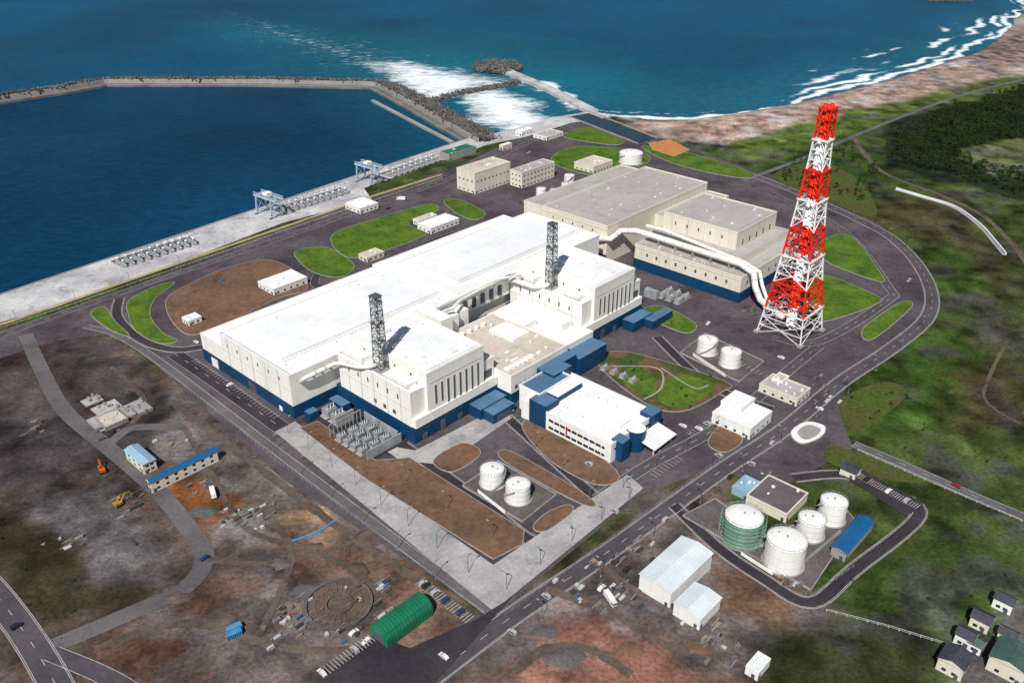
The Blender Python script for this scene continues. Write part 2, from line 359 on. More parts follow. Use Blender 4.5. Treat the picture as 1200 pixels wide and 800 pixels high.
def gridmesh(name,X,Y,z,mat,attrs):
    ny,nx=X.shape; co=np.stack([X.ravel(),Y.ravel(),z],1).astype(np.float32)
    i=np.arange(ny*nx).reshape(ny,nx); q=np.stack([i[:-1,:-1],i[:-1,1:],i[1:,1:],i[1:,:-1]],-1).reshape(-1,4)
    me=bpy.data.meshes.new(name); me.vertices.add(len(co)); me.vertices.foreach_set('co',co.ravel())
    me.loops.add(q.size); me.loops.foreach_set('vertex_index',q.ravel().astype(np.int32)); me.polygons.add(len(q))
    me.polygons.foreach_set('loop_start',np.arange(0,q.size,4,dtype=np.int32)); me.polygons.foreach_set('loop_total',np.full(len(q),4,dtype=np.int32))
    me.update(calc_edges=True); me.polygons.foreach_set('use_smooth',np.ones(len(q),bool))
    for an,c in attrs.items():
        a=me.color_attributes.new(an,'FLOAT_COLOR','POINT'); a.data.foreach_set('color',np.concatenate([c,np.ones((len(c),1))],1).astype(np.float32).ravel())
    me.materials.append(mat); o=bpy.data.objects.new(name,me); scene.collection.objects.link(o); return o
land_mat=mk('ground_soil_and_grass',(0,0,0),attr='Col',sc2=.5,rough=.95,bump=.8,spec=.02,var=.5)
gridmesh('ground',X,Y,z,land_mat,{'Col':col})
# ---------------------------------------------------------------- sea
xs=np.concatenate([[-16000,-8000,-4000,-2500],np.arange(-1500,1700,6.),[2500,4000,8000,16000]])
ysl=[-9000,-3000,0,300];y=450.
while y<2700: ysl.append(y); y+=3.5+max(0,y-700)*.005
ys2=np.array(ysl+[3200,4500,7000,12000,25000]); X,Y=np.meshgrid(xs,ys2); x=X.ravel();yv=Y.ravel()
sd=-sdist(x,yv,coast)
wx=x+fbm(vn1,x,yv,.02,4)*26; wy=yv+fbm(vn2,x,yv,.02,4)*26
col=np.zeros((len(x),3)); col[:]=(.002,.062,.128)
foam=np.zeros(len(x))
def pd(px,fe,wrp=True):
    p=gp(px,SEA); return np.clip(sdist(wx if wrp else x,wy if wrp else yv,p)/fe*.5+.5,0,1)
w=pd([(-600,-60),(300,-60),(250,60),(0,90),(-600,110)],400)[:,None]*.5; col=col*(1-w)+np.array((.002,.050,.108))*w
w=pd([(-600,120),(0,118),(120,98),(300,98),(440,104),(500,130),(560,166),(0,350),(-900,500)],12,False)[:,None]; col=col*(1-w)+np.array((.0008,.034,.080))*w
w=pd([(250,30),(470,40),(620,55),(800,100),(700,140),(560,170),(480,120),(350,70)],130)[:,None]*.75; col=col*(1-w)+np.array((.004,.13,.18))*w
w=pd([(700,140),(760,110),(900,90),(1050,55),(1200,-10),(1300,60),(900,180),(700,180)],90)[:,None]*.55; col=col*(1-w)+np.array((.012,.12,.17))*w
tn=fbm(vn3,x,yv,.004,4)[:,None]; col=col*(1+.4*tn)
foam=np.maximum(foam,pd([(430,74),(470,72),(510,80),(560,90),(605,97),(550,108),(492,119),(470,100)],60)*1.)
foam=np.maximum(foam,pd([(250,12),(330,28),(420,50),(520,76),(490,96),(440,92),(380,74),(300,45)],130)*.52)
foam=np.maximum(foam,pd([(540,110),(590,105),(630,122),(655,142),(610,156),(560,140)],40)*.98)
foam=np.maximum(foam,pd([(590,86),(645,99),(699,125),(680,129)],12)*.85)
isb=(sdist(x,yv,gp([(690,145),(700,100),(860,60),(1000,40),(1180,-30),(1400,-60),(1300,100),(900,200)],SEA))>0)
s1=sd+fbm(vn1,x,yv,.012,4)*34
surf=np.exp(-((s1-6)/9)**2)*.95+np.exp(-((s1-30)/6)**2)*.65*np.clip(vn2(x,yv,.01)+.7,0,1)
wr=np.clip(sdist(x,yv,gp([(900,100),(940,70),(1000,50),(1120,20),(1180,10),(1230,-30),(1300,60),(1100,120),(950,130)],SEA))/60,0,1)
br1=np.clip(vn3(x,yv,.016)*2.4+.75,0,1); br2=np.clip(vn2(x,yv,.018)*2.6+.6,0,1); br3=np.clip(vn1(x,yv,.02)*2.6+.5,0,1)
surf+=wr*(np.exp(-((s1-62)/10)**2)*.9*br1+np.exp(-((s1-105)/9)**2)*.85*br2+np.exp(-((s1-150)/8)**2)*.75*br3+np.exp(-((s1-30)/9)**2)*.7*br2)
foam=np.maximum(foam,np.where(isb,surf,0)); foam=np.clip(foam,0,1)
sm=bpy.data.materials.new('sea_water'); sm.use_nodes=True; nt=sm.node_tree;N=nt.nodes;L=nt.links;bs=N['Principled BSDF']
bs.inputs['Roughness'].default_value=.4; bs.inputs['Specular IOR Level'].default_value=.06
ac=N.new('ShaderNodeAttribute');ac.attribute_name='Col';af=N.new('ShaderNodeAttribute');af.attribute_name='Foam'
geo=N.new('ShaderNodeNewGeometry')
mp=N.new('ShaderNodeMapping');mp.inputs['Rotation'].default_value=(0,0,-.9);mp.inputs['Scale'].default_value=(1,2.2,1);L.new(geo.outputs['Position'],mp.inputs['Vector'])
n1=N.new('ShaderNodeTexNoise');n1.inputs['Scale'].default_value=.05;n1.inputs['Detail'].default_value=7;n1.inputs['Roughness'].default_value=.8;n1.inputs['Distortion'].default_value=.6;L.new(mp.outputs[0],n1.inputs['Vector'])
sf=N.new('ShaderNodeSeparateColor');L.new(af.outputs['Color'],sf.inputs[0])
t1=N.new('ShaderNodeMath');t1.operation='MULTIPLY_ADD';L.new(sf.outputs[0],t1.inputs[0]);t1.inputs[1].default_value=.62;L.new(n1.outputs['Fac'],t1.inputs[2])
mr=N.new('ShaderNodeMapRange');mr.inputs[1].default_value=.75;mr.inputs[2].default_value=1.02;L.new(t1.outputs[0],mr.inputs[0])
n2_=N.new('ShaderNodeTexNoise');n2_.inputs['Scale'].default_value=.10;n2_.inputs['Detail'].default_value=6;n2_.inputs['Roughness'].default_value=.72;L.new(mp.outputs[0],n2_.inputs['Vector'])
m2=N.new('ShaderNodeMapRange');m2.inputs[1].default_value=.35;m2.inputs[2].default_value=.68;m2.inputs[3].default_value=.68;m2.inputs[4].default_value=1.4;L.new(n2_.outputs['Fac'],m2.inputs[0])
sc_=N.new('ShaderNodeVectorMath');sc_.operation='SCALE';L.new(ac.outputs['Color'],sc_.inputs[0]);L.new(m2.outputs[0],sc_.inputs['Scale'])
mx=N.new('ShaderNodeMix');mx.data_type='RGBA';L.new(mr.outputs[0],mx.inputs['Factor']);L.new(sc_.outputs[0],mx.inputs['A']);mx.inputs['B'].default_value=(.84,.88,.90,1)
L.new(mx.outputs['Result'],bs.inputs['Base Color'])
bp=N.new('ShaderNodeBump');bp.inputs['Strength'].default_value=.6;bp.inputs['Distance'].default_value=1.4;L.new(n2_.outputs['Fac'],bp.inputs['Height']);L.new(bp.outputs[0],bs.inputs['Normal'])
gridmesh('sea_water',X,Y,np.full(len(x),SEA),sm,{'Col':col,'Foam':np.repeat(foam[:,None],3,1)})
# ---------------------------------------------------------------- quay
b=B('harbour_quay')
ribbon(b,quayline,-34,0,.04,'quay',zb=-9)
ribbon(b,quayline[:3],-1.4,-.2,.7,'conc',zb=.02)
p=resample(quayline[1:3],9)
for i in range(len(p)):
    x_,y_=offs(p,i,.25); b.box(x_-.6,y_-.6,x_+.6,y_+.6,-4.2,.3,'dsteel')
b.finish()
sheet('asphalt_pavement',gp([(-300,485),(0,392),(130,345),(330,268),(540,193),(600,165),(690,140),(790,170),(905,205),(1030,262),(1070,300),(1093,345),(1086,378),(1040,415),(990,455),(985,490),(1000,525),(900,580),(845,545),(750,580),(578,722),(330,560),(180,425),(130,392),(60,400),(-300,520)]),'asph',.07)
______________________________
--- YOUR OBJECTIVE ---
Check each line above for the string "scene", then copy the ones that have it.

--- RESULT ---
The Blender Python script for this scene continues. Write part 2, from line 359 on. More parts follow. Use Blender 4.5. Treat the picture as 1200 pixels wide and 800 pixels high.
    me.materials.append(mat); o=bpy.data.objects.new(name,me); scene.collection.objects.link(o); return o